Thursday, 7 January 2010

Making the News

Some notable stories from around the world.

In Uganda, the darker legacy of ancient paganism is exposed in BBC reports which show that child sacrifice by witch-doctors still goes on, and has been increasing. The sacrifice is made as part of a ritual to enable communication with the spirits:

One witch-doctor led us to his secret shrine and said he had clients who regularly captured children and brought their blood and body parts to be consumed by spirits. The Ugandan government told us that human sacrifice is on the increase, and according to the head of the country's Anti-Human Sacrifice Taskforce the crime is directly linked to rising levels of development and prosperity, and an increasing belief that witchcraft can help people get rich quickly.

In Burma, the regime is as repressive as ever, and two officials were caught leaking material to exiled media outlets.

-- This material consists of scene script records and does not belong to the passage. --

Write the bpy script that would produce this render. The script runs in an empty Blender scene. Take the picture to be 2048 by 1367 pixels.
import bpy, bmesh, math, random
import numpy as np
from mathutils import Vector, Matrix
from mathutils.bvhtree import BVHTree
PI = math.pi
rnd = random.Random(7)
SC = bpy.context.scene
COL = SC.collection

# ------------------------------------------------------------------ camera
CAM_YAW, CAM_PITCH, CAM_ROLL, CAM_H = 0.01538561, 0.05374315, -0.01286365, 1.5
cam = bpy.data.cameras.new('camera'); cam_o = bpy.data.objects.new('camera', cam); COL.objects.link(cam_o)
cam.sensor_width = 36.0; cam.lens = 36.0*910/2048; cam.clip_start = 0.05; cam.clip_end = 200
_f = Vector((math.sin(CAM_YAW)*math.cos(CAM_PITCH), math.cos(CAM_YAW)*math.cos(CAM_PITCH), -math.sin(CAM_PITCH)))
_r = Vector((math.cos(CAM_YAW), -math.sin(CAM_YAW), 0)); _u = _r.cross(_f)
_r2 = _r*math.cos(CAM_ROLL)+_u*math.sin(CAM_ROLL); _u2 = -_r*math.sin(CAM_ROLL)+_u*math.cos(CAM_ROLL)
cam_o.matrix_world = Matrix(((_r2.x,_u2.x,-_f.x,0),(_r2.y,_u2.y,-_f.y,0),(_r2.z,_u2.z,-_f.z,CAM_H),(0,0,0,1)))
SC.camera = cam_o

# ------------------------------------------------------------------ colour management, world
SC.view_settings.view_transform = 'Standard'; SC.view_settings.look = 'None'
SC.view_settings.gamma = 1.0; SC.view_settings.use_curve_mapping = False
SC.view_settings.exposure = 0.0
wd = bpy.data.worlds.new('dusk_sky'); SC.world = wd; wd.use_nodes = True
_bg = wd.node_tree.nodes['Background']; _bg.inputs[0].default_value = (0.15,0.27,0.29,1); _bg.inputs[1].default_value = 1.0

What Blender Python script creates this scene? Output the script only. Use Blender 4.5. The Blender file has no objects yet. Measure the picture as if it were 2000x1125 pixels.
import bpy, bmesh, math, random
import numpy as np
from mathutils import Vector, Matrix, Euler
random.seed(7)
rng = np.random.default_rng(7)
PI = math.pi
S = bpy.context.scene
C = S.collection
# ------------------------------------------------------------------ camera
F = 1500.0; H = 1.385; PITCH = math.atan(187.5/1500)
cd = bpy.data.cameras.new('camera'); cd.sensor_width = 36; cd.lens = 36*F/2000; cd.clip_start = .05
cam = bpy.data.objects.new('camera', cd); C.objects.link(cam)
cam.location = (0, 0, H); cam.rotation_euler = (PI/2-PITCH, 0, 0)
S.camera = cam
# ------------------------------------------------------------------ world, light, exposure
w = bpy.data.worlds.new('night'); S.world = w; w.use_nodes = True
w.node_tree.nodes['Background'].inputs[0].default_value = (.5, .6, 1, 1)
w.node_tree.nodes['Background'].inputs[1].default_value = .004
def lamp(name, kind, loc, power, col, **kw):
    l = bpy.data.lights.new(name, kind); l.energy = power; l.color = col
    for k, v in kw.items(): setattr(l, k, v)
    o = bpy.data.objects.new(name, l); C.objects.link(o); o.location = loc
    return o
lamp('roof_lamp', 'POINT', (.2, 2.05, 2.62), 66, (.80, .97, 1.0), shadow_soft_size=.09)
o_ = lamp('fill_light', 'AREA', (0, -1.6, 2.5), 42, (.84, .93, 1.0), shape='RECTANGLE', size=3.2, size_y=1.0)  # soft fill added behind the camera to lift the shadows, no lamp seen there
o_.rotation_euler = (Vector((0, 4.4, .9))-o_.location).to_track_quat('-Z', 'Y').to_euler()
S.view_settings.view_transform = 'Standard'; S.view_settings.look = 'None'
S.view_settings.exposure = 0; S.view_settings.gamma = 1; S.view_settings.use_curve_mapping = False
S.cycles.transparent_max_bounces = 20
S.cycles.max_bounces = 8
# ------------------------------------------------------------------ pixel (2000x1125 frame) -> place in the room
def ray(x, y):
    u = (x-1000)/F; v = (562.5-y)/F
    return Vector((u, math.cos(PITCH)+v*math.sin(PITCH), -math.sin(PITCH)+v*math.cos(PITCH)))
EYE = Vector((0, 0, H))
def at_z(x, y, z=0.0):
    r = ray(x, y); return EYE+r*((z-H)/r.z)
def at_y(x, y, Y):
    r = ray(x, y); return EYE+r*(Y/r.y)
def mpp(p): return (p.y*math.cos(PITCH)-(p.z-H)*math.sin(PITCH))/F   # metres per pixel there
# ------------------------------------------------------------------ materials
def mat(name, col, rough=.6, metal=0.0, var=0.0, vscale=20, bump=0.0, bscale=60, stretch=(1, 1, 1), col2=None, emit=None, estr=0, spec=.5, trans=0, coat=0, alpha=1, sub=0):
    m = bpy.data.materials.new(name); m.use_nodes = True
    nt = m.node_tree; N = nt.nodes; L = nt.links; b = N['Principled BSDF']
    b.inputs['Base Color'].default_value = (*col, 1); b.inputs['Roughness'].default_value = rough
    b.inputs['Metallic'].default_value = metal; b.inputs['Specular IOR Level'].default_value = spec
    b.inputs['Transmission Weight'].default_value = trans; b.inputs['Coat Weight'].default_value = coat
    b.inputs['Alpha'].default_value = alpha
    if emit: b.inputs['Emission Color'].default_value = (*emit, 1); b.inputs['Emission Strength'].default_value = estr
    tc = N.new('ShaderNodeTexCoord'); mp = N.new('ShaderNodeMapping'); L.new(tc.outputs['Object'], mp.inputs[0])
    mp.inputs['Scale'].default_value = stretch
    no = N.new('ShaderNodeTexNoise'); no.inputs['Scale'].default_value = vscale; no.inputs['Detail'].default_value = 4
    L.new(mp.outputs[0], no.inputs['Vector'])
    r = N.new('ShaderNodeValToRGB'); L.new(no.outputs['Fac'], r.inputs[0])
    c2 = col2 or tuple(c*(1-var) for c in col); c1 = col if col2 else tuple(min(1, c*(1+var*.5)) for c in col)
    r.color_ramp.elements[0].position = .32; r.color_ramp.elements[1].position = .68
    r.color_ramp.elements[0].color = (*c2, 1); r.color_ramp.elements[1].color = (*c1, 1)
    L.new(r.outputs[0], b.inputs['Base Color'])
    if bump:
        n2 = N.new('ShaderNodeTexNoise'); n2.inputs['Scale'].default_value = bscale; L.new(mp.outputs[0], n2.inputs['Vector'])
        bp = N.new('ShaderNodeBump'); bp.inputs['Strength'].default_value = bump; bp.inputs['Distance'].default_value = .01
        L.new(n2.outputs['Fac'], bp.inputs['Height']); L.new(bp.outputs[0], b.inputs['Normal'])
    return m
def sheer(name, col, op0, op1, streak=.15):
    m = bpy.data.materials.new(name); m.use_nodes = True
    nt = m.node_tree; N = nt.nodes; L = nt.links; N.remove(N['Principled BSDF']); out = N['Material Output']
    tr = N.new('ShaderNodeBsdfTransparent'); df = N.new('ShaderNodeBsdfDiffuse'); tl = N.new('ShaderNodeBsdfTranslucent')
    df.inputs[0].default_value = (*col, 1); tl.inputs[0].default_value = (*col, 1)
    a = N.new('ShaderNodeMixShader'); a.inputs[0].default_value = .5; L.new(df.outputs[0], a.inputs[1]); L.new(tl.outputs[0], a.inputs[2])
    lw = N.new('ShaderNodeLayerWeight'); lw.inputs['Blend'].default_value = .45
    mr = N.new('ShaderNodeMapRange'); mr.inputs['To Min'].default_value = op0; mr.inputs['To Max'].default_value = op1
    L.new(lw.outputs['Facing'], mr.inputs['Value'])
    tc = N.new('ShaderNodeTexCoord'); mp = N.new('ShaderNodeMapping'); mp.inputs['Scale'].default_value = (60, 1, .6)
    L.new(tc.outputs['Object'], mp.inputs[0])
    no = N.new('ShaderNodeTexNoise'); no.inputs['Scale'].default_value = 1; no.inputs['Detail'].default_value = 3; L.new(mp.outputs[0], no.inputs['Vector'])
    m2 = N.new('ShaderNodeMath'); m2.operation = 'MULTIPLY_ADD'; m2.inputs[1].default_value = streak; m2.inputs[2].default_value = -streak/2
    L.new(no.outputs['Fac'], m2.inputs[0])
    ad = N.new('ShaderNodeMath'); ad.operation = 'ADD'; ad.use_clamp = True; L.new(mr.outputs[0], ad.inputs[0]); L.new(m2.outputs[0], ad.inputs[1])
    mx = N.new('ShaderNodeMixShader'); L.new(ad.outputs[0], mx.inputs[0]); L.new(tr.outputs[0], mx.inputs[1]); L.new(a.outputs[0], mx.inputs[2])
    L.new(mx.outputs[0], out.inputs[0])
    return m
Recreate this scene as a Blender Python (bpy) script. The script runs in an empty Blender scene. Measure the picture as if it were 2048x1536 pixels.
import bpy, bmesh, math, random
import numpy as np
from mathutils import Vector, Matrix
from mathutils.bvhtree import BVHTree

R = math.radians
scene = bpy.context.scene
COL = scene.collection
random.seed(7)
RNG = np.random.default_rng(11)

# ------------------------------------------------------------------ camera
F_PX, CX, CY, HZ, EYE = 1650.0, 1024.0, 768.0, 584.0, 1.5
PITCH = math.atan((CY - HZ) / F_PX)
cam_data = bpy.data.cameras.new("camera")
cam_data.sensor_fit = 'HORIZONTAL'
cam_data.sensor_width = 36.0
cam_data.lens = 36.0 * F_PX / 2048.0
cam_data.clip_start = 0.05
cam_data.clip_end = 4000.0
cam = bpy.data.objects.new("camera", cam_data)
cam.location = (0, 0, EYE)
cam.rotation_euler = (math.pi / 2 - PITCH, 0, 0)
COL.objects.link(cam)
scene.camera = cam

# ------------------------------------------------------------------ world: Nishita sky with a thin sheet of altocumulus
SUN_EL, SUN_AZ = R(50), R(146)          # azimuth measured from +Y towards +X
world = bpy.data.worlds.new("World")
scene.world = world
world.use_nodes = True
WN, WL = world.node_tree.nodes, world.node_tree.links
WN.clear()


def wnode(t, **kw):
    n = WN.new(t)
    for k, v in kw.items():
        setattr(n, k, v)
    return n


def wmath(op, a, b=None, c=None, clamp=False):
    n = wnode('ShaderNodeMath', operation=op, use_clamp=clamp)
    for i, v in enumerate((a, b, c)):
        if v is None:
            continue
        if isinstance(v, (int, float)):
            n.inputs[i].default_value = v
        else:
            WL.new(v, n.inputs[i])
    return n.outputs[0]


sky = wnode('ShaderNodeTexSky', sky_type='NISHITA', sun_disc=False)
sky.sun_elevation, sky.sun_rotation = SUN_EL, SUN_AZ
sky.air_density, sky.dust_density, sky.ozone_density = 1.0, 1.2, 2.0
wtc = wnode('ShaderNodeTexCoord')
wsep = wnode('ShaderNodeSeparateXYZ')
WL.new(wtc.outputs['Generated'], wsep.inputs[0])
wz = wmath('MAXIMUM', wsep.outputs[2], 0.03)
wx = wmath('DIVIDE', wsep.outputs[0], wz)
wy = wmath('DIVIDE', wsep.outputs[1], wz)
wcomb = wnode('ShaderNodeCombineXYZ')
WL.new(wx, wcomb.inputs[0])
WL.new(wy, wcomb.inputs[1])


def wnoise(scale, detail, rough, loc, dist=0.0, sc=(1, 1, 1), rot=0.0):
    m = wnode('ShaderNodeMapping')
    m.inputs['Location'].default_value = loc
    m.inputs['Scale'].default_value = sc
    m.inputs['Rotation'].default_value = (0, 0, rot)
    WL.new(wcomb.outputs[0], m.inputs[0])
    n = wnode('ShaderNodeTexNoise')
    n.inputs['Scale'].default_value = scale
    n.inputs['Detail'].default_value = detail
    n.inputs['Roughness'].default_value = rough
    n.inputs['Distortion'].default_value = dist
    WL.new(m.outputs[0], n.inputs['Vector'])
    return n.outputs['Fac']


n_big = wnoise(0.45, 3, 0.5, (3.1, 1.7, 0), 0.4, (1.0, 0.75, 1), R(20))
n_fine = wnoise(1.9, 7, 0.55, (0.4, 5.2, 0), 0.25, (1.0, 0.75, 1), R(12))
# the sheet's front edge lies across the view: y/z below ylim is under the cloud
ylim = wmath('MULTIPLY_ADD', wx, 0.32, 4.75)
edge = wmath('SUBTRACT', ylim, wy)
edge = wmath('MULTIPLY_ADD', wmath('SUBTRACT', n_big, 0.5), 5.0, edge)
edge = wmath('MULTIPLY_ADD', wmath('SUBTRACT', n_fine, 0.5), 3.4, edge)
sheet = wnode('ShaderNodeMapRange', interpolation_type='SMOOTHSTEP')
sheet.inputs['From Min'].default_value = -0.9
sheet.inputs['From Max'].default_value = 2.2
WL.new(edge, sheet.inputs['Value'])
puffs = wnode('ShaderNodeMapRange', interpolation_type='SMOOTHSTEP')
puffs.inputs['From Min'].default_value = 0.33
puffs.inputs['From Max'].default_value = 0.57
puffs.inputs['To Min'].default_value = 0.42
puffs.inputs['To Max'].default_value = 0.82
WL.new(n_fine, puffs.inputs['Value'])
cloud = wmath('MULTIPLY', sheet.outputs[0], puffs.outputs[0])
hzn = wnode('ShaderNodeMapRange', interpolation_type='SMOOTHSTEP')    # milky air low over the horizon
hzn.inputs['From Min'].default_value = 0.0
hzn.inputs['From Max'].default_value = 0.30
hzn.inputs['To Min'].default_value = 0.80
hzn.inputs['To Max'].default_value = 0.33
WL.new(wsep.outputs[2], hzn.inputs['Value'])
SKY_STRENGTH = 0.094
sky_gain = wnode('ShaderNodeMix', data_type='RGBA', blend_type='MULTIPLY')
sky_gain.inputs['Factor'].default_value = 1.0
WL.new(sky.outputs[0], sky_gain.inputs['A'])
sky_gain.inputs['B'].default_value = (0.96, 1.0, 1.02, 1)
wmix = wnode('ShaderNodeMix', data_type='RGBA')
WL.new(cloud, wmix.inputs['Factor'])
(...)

Burma's Electronic Act prohibits sending information, photos or video damaging to the regime abroad via the Internet.

Two Burmese officials have been sentenced to death for leaking details of secret government visits to North Korea and Russia, the BBC has learned

In the UK, Professor Nutt, the Government advisor sacked for providing politically incorrect advice about the dangers of different drugs, has decided to set up his own body, which will be independent from political interference and aim for scientific neutrality in objective assessment of the effects of drugs:

The professor said the new body he was setting up would provide independent scientific evidence about the effects of drugs, and that its "goal" was to supplant what the ACMD was doing. "I think in a way we will take over that particular role of the ACMD," said Prof Nutt. "We're going to focus on the science and the ACMD can continue if it likes to deal with issues about treatment provision, about social policy etc."